Die hohe private Sparquote half aber nicht dem Durchschnitts-Arbeitnehmer beim Vermögensaufbau, sondern kam Dank der wachsenden Ungleichheit in Deutschland nur den Besserverdienern zu gute (siehe vorheriger Blog).  Da Sparen Konsumverzicht bedeutet, würde in einer geschlossenen Volkswirtschaft die Produktion pro rata zurückgefahren, bis die Sparquote bei Null liegt. Wenn sich der Staat weigert Schulden zu machen, zum Beispiel um Steuersenkungen oder Infrastruktur-Investitionen zu finanzieren,  dann kann nur der Export die fehlende interne Nachfrage ausgleichen.  Ohne Reallohnsteigerungen bei den Durchschnittsverdienern kann die Wirtschaft nur wachsen, wenn der Exportanteil steigt,  wie es in Deutschland seit Beginn der 90'er Jahre der Fall ist.  Da Exporte im Ausland Konsum bedeuten, muß das Abnehmerland im steigenden Maß Schulden machen. Das geht solange gut, bis die Bonität angezweifelt wird, wie es die große Finanzkrise 2009 zeigte. Seit dem sind die Südeuropäer auch zu Sparern geworden und die USA bleibt als Hauptabnehmer der deutschen und europäischen Exportüberschüsse. So ist es nur eine Frage der Zeit, bis die nächste Kreditkrise oder der Handelskrieg mit Strafzöllen richtig ausbricht. 

So bleibt dem Deutschen Staat eigentlich nichts anderes übrig, als mit der Aufnahme von Schulden den fehlenden Konsum in Deutschland auszugleichen, wenn man den weltweiten Handelskrieg vermeiden möchte. Solange, bis die Importe der Höhe nach den Exporten entsprechen,  wie es zu Beginn der 90'er Jahre fast der Fall war.  Mit steigenden deutschen Importen hilft man den Ausländern, die eigene Arbeitslosigkeit zur reduzieren. Gleichzeitig kommt der steigende Staatskonsum der inländischen Nachfrage und Beschäftigung zu gute. Damit ist ein gesundes Wachstum für alle verbunden. 

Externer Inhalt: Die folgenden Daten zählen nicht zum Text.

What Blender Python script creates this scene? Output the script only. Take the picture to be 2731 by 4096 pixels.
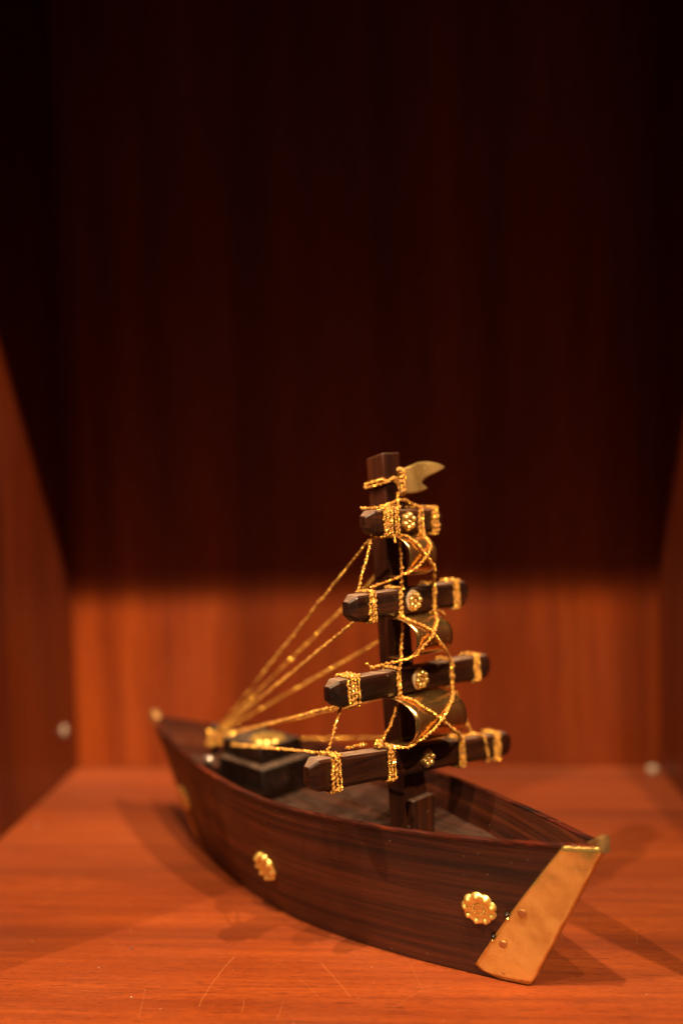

Die staatlichen Mehrausgaben helfen die Produktivität zu steigern, zum Beispiel durch Investitionen zum Ausbau des Internets (sehr langsam im europäischen Vergleich) oder Investitionen in Straßenbau und Bahn, um Stauverluste zu reduzieren. Alle Ausgaben haben auch einen Multiplikator-Effekt, in dem die Beschäftigung oder (durch Zulagen) die Kaufkraft gesteigert wird und  sich damit wiederum die Nachfrage erhöht.